The late Stephen Hawking told us that only empathy can save humanity. This ability to put ourselves in other people's place affects our everyday life, but even more so the future; it entails the search for better horizons so that future generations can inherit a world where there are more possibilities, fairness and hope. This may explain why, in times of extreme difficulty, initiatives appear that shift our focus away from everyday life, towards what may await us in the years ahead. Take for example the Universal Declaration of Human Rights, adopted in 1948 in a post-war world rife with divisions. A little over half a century later, with the world suffering from other, more recent crises, the United Nations put forward its Sustainable Development Goals (SDGs), packaged together in what it named the 2030 Agenda for Sustainable Development.

This new and improved universal declaration is a call to arms for us all; as a society in general but also specifically for us as a university. The SDGs offer us a shared playing field, a set of interconnected work plans, and aspirations for a better future. In this year's inaugural lecture, Cristina Gallach, the Spanish Government's High Commissioner for the 2030 Agenda, re-emphasizes the significance of a "common language" and the massive opportunity to "mark a change in the complex situation in which today's world finds itself".

The UOC's adoption of the 2030 Agenda is in perfect agreement with the University's essential characteristics. In particular, it contributes to the fulfilment of our mission: to prioritize education and research, to respond to social needs, to stimulate talent, and to promote and unite knowledge. Universities are no longer the rigid institutions of yesteryear, in which people educated in bygone eras were charged with instructing those who were to decide the future – a peculiar intersection between the ages. Today's universities are more porous, more cross-functional, more disruptive and more necessary; we can attribute this to factors such as the growing importance of lifelong learning, continuing evolutions in the courses taught and in demand, and the emergence of new teaching methods, technologies and organizational models.
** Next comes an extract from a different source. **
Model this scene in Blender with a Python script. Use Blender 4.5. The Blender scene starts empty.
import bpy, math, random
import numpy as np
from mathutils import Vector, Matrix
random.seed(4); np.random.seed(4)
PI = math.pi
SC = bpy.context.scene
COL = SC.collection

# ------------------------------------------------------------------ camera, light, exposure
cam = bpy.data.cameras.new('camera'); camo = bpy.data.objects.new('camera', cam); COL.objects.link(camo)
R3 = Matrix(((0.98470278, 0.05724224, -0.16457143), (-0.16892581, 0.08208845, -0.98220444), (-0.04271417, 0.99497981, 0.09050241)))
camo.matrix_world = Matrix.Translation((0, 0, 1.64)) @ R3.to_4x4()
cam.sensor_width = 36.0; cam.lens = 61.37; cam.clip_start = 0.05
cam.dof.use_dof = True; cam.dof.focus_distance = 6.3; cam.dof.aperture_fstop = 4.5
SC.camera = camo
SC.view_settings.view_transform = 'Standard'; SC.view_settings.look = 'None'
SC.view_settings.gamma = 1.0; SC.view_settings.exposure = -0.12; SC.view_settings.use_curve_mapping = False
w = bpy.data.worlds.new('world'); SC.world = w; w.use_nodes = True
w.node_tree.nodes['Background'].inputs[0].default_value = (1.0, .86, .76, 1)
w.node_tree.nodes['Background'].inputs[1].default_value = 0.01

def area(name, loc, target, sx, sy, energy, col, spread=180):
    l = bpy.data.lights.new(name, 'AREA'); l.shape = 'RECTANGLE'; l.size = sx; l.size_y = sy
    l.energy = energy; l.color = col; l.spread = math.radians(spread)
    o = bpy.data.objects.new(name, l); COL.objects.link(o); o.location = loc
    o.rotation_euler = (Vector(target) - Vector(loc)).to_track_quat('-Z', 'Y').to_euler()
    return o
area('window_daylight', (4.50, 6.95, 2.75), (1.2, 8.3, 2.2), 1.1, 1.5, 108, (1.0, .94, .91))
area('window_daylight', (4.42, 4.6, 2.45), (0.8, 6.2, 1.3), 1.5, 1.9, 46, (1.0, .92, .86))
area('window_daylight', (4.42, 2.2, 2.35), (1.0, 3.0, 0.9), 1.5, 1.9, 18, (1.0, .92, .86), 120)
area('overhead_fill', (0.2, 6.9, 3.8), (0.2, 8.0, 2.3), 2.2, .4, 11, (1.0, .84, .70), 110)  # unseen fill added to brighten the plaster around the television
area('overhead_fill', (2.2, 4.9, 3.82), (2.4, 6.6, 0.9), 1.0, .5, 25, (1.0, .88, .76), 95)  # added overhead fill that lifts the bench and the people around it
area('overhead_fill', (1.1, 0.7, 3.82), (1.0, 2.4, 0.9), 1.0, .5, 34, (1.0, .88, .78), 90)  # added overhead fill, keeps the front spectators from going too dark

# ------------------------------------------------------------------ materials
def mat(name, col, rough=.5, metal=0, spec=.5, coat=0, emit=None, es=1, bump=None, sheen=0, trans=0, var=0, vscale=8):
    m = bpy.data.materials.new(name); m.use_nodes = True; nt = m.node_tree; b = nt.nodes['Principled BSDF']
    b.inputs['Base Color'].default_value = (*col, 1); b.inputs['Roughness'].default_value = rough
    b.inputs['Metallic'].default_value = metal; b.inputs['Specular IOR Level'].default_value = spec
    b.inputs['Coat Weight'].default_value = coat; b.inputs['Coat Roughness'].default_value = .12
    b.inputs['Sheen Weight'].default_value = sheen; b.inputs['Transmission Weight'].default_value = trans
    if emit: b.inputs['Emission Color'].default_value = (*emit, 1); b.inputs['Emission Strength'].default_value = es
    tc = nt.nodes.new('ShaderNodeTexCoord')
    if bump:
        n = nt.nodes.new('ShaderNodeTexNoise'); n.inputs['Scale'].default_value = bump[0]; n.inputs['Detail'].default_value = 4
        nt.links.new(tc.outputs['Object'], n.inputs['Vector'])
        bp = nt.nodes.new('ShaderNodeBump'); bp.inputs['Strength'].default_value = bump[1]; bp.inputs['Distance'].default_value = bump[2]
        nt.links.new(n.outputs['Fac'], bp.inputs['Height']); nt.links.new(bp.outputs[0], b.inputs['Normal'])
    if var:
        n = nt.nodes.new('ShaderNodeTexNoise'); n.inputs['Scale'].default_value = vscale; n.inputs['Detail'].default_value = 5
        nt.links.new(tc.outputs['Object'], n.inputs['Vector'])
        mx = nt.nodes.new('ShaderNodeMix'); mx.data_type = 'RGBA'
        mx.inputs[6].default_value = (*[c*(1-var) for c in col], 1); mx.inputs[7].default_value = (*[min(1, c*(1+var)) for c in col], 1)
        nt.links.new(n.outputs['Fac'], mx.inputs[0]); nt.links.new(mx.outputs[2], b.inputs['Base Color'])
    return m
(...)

Making the 2030 Agenda part of our teaching, our research, our internal procedures and all areas of the UOC is a commitment that is in keeping with our vocation, our duty of care for the present moment and our goals for the future. We are both rooted in our surroundings – be that Sant Quirze de Besora for Cristina Gallach or Avinguda del Tibidabo in Barcelona for the UOC – and connected worldwide, part of a shared tomorrow. We have not chosen the easy route, but as Professor Mary Beard from the University of Cambridge has said, the role of academics is to show how everything is not so simple, but rather more complicated. Similarly, the goals set by the Agenda 2020 are ambitious, but what is at stake is the future for generations to come. It's no small matter!

Have an excellent academic year 2019/2020!